Il semble affaibli, certes, mais il dirige la coalition qui est arrivée en tête lors des dernières législatives. C’est un homme politique expérimenté, mais il va devoir faire preuve d’une grande habileté pour diriger le pays, car, au moindre désaccord entre ses composantes, il risque de faire face à une crise politique aiguë, pis, son gouvernement peut exploser à tout moment. Je pense que l’espérance de vie de ce gouvernement sera au maximum de deux ans. Et pour cause, les principaux partenaires de Benjamin Netanyahou, que sont Yaïr Lapid et Naftali Bennett, ont formé une alliance contre-nature. Pragmatiques, ils ont tactiquement compris qu’en rassemblant leurs forces, ils affichent le même poids politique que la liste commune du Likoud de Netanyaou et du parti ultranationaliste Israël Beiteinou avec 31 députés. Mais cela c’était avant. Dès demain, une fois aux affaires, leurs points de vue et leurs divergences vont éclater au grand jour. Notamment sur la question de la réduction du déficit budgétaire, chère à Lapid. Ce dernier a promis à ses électeurs de procéder à des coupes budgétaires drastiques, or quiconque veut faire des économies en Israël doit se pencher sur les domaines de la Défense et de la politique de colonisation qui coûtent cher aux contribuables. Ce qui est tout simplement inenvisageable pour Bennett, qui représente en quelque sorte les colons au Parlement. Son parti va mettre la main sur le ministère du Logement et ne manquera pas d’encourager la construction de colonies.
Sur le plan régional, ce gouvernement peut-il relancer le processus de paix avec les Palestiniens ?

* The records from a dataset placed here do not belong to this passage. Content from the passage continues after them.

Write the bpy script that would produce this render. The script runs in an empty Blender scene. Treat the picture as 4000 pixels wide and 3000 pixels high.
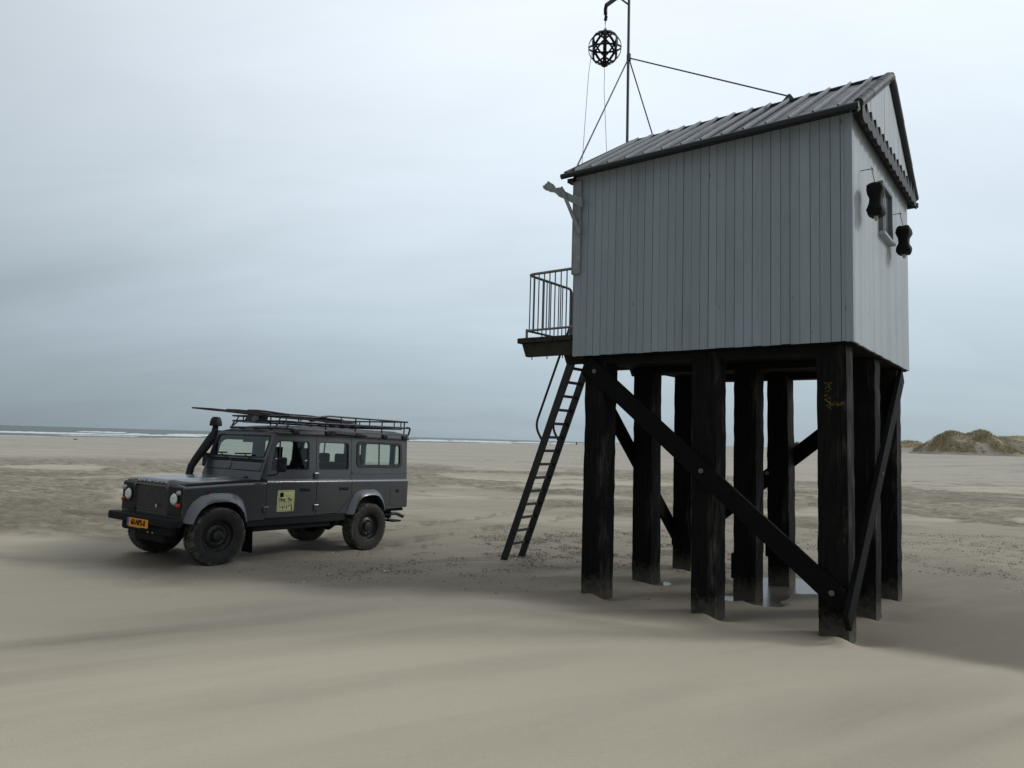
import bpy, bmesh, math, random
import numpy as np
from mathutils import Vector, Matrix
from mathutils.geometry import tessellate_polygon
random.seed(7); rng = np.random.default_rng(11)
R = math.radians
S = bpy.context.scene
COL = S.collection

# ---------------------------------------------------------------- camera
FPX, PITCH, ROLL, CH = 2786.1, 0.0781, 0.0291, 1.9
cam_d = bpy.data.cameras.new('camera'); cam = bpy.data.objects.new('camera', cam_d); COL.objects.link(cam)
S.camera = cam
cam_d.sensor_width = 36; cam_d.sensor_fit = 'HORIZONTAL'; cam_d.lens = FPX/4000*36
cam_d.clip_start = 0.1; cam_d.clip_end = 40000
_f = Vector((0, math.cos(PITCH), math.sin(PITCH))); _r = Vector((1, 0, 0)); _u = _r.cross(_f)
_r2 = _r*math.cos(ROLL)+_u*math.sin(ROLL); _u2 = -_r*math.sin(ROLL)+_u*math.cos(ROLL)
cam.matrix_world = Matrix(((_r2.x, _u2.x, -_f.x, 0), (_r2.y, _u2.y, -_f.y, 0), (_r2.z, _u2.z, -_f.z, CH), (0, 0, 0, 1)))
S.render.engine = 'CYCLES'
S.render.resolution_x = 1024; S.render.resolution_y = 768

# ---------------------------------------------------------------- light
S.view_settings.view_transform = 'Standard'; S.view_settings.look = 'None'
S.view_settings.exposure = 0.0; S.view_settings.gamma = 1.0
SUN = Vector((0.85, 0.13, 0.52)).normalized()
sl = bpy.data.lights.new('sun', 'SUN'); sl.energy = 1.15; sl.angle = R(11); sl.color = (1.0, 0.97, 0.93)
so = bpy.data.objects.new('sun', sl); COL.objects.link(so); so.location = (30, 5, 30)
so.rotation_euler = (-SUN).to_track_quat('-Z', 'Y').to_euler()

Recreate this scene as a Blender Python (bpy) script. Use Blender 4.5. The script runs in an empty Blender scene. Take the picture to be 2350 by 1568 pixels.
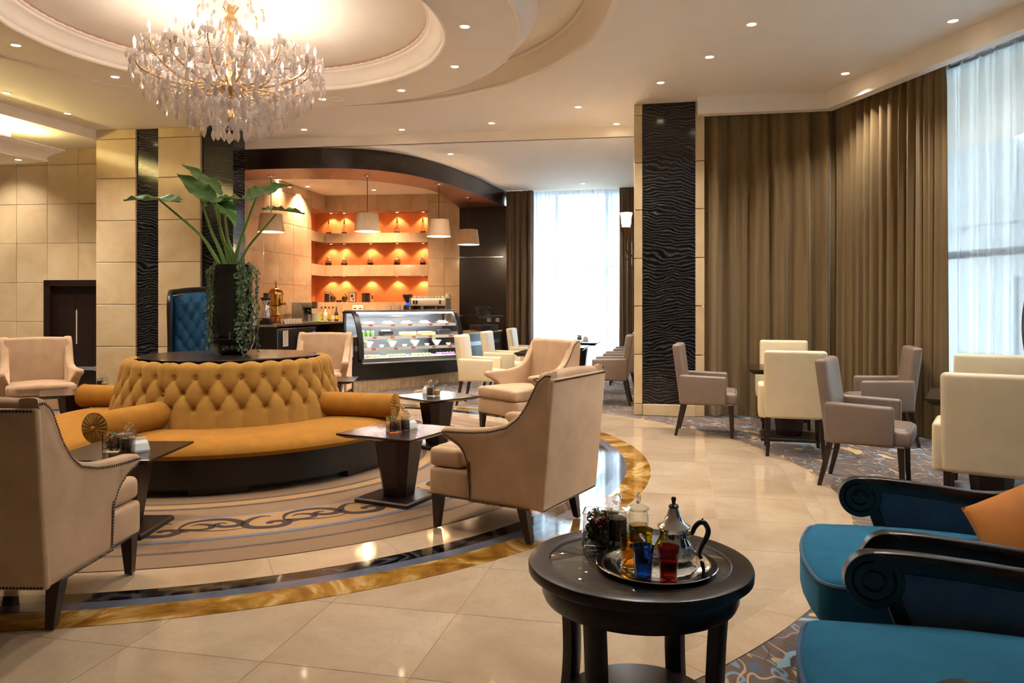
import bpy, bmesh, math, random
from math import sin, cos, pi, radians, sqrt, atan2, hypot
from mathutils import Vector, Matrix

SC = bpy.context.scene
COL = SC.collection
random.seed(7)

# ------------------------------------------------------------------ camera
F = 1750.0                      # focal length in pixels of the 2350 wide frame
EYE = 1.40
HZ = 700.0                      # image row of the horizon
cam = bpy.data.cameras.new('camera')
cam.sensor_fit = 'HORIZONTAL'
cam.sensor_width = 36.0
cam.lens = F / 2350.0 * 36.0
cam.shift_y = -(784.0 - HZ) / 2350.0
cam.clip_start = 0.05
cam.clip_end = 200
camo = bpy.data.objects.new('camera', cam)
COL.objects.link(camo)
camo.location = (0, 0, EYE)
camo.rotation_euler = (pi / 2, 0, 0)
SC.camera = camo

# ------------------------------------------------------------------ world, daylight, exposure
W = bpy.data.worlds.new('daylight')
SC.world = W
W.use_nodes = True
bgn = W.node_tree.nodes['Background']
bgn.inputs[0].default_value = (0.86, 0.95, 1.0, 1)
bgn.inputs[1].default_value = 23.0
SC.view_settings.view_transform = 'Standard'
SC.view_settings.look = 'None'
SC.view_settings.gamma = 1.0
SC.view_settings.use_curve_mapping = False
SC.view_settings.exposure = 1.1
cy = SC.cycles
cy.max_bounces = 7
cy.diffuse_bounces = 4
cy.glossy_bounces = 3
cy.transmission_bounces = 6
cy.transparent_max_bounces = 12
cy.use_adaptive_sampling = True
cy.adaptive_threshold = 0.2
cy.adaptive_min_samples = 20
cy.caustics_reflective = False
cy.caustics_refractive = False
cy.sample_clamp_indirect = 6.0
cy.use_denoising = True


def portal(name, x, y, z, w, h, rz):
    """daylight portal filling a window opening (guides sky light through the glass)"""
    L = bpy.data.lights.new(name, 'AREA')
    L.shape = 'RECTANGLE'
    L.size = w
    L.size_y = h
    L.cycles.is_portal = True
    o = bpy.data.objects.new(name, L)
    COL.objects.link(o)
    o.location = (x, y, z)
    o.rotation_euler = (pi / 2, 0, rz)
    return o


SPOT_E, SPOT_C = 76.0, (1.0, 0.90, 0.79)
CHAND_E = 1.25

# ------------------------------------------------------------------ helpers


def lin(c):
    if isinstance(c, str):
        c = [int(c[i:i + 2], 16) / 255 for i in (0, 2, 4)]
    return tuple((v / 12.92 if v <= .04045 else ((v + .055) / 1.055) ** 2.4) for v in c) + (1,)


def at(px, py, z=0.0):
    """a point of the plan at height z from a direction measured in the frame"""
    d = (EYE - z) * F / (py - HZ)
    return Vector(((px - 1175) * d / F, d, z))


def wp(px, py, d):
    return Vector(((px - 1175) * d / F, d, EYE - (py - HZ) * d / F))


MATS = {}


class N:
    def __init__(s, name):
        s.m = bpy.data.materials.new(name)
        s.m.use_nodes = True
        s.t = s.m.node_tree
        s.b = s.t.nodes['Principled BSDF']
        s.out = s.t.nodes['Material Output']
        s._tc = None
        MATS[name] = s.m

    def n(s, typ, **kw):
        x = s.t.nodes.new('ShaderNode' + typ)
        for k, v in kw.items():
            if k.startswith('i_'):
                x.inputs[k[2:].replace('_', ' ')].default_value = v
            else:
                setattr(x, k, v)
        return x

    def l(s, a, b):
        s.t.links.new(a, b)

    def co(s, gen='Object'):
        if s._tc is None:
            s._tc = s.n('TexCoord')
        return s._tc.outputs[gen]

    def mapv(s, scale=(1, 1, 1), rot=(0, 0, 0), gen='Object'):
        m = s.n('Mapping')
        m.inputs['Scale'].default_value = scale
        m.inputs['Rotation'].default_value = rot
        s.l(s.co(gen), m.inputs[0])
        return m.outputs[0]

    def noise(s, scale, detail=3, rough=.5, vec=None, dist=0):
        x = s.n('TexNoise')
        x.inputs['Scale'].default_value = scale
        x.inputs['Detail'].default_value = detail
        x.inputs['Roughness'].default_value = rough
        x.inputs['Distortion'].default_value = dist
        s.l(vec if vec is not None else s.co(), x.inputs['Vector'])
        return x.outputs[0]

    def ramp(s, fac, stops, interp='LINEAR'):
        r = s.n('ValToRGB')
        r.color_ramp.interpolation = interp
        el = r.color_ramp.elements
        while len(el) < len(stops):
            el.new(.5)
        for e, (p, c) in zip(el, stops):
            e.position = p
            e.color = c if len(c) == 4 else tuple(c) + (1,)
        s.l(fac, r.inputs[0])
        return r.outputs[0]

    def mix(s, fac, a, b, blend='MIX'):
        x = s.n('Mix', data_type='RGBA', blend_type=blend)
        for i, v in ((0, fac), (6, a), (7, b)):
            if hasattr(v, 'is_linked') or hasattr(v, 'links'):
                s.l(v, x.inputs[i])
            else:
                x.inputs[i].default_value = v
        return x.outputs[2]

    def math(s, op, a, b=None):
        x = s.n('Math', operation=op)
        for i, v in ((0, a), (1, b)):
            if v is None:
                continue
            if hasattr(v, 'links'):
                s.l(v, x.inputs[i])
            else:
                x.inputs[i].default_value = v
        return x.outputs[0]

    def set(s, **kw):
        for k, v in kw.items():
            s.b.inputs[k.replace('_', ' ')].default_value = v

    def col(s, c):
        s.l(c, s.b.inputs['Base Color'])

    def bump(s, h, strength=.2, dist=.01):
        b = s.n('Bump')
        b.inputs['Strength'].default_value = strength
        b.inputs['Distance'].default_value = dist
        s.l(h, b.inputs['Height'])
        s.l(b.outputs[0], s.b.inputs['Normal'])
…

Cela sera absolument impossible en présence de Naftali Bennett au gouvernement. Ce dernier s'oppose à la création d'un État palestinien et ne croit pas à un éventuel accord de paix. En outre, la communauté internationale et le président Barack Obama n’ont de cesse de demander le gel des constructions de colonies afin de relancer le processus. Il est impensable que Bennett cautionne une telle politique, il devra par conséquent quitter le gouvernement si cela arrive, ce qui ferait exploser la coalition. Dans ce cas, Netayahou pourrait se retourner vers ses anciens alliés ultra-orthodoxes s’il décide d’aller de l’avant sur cette question.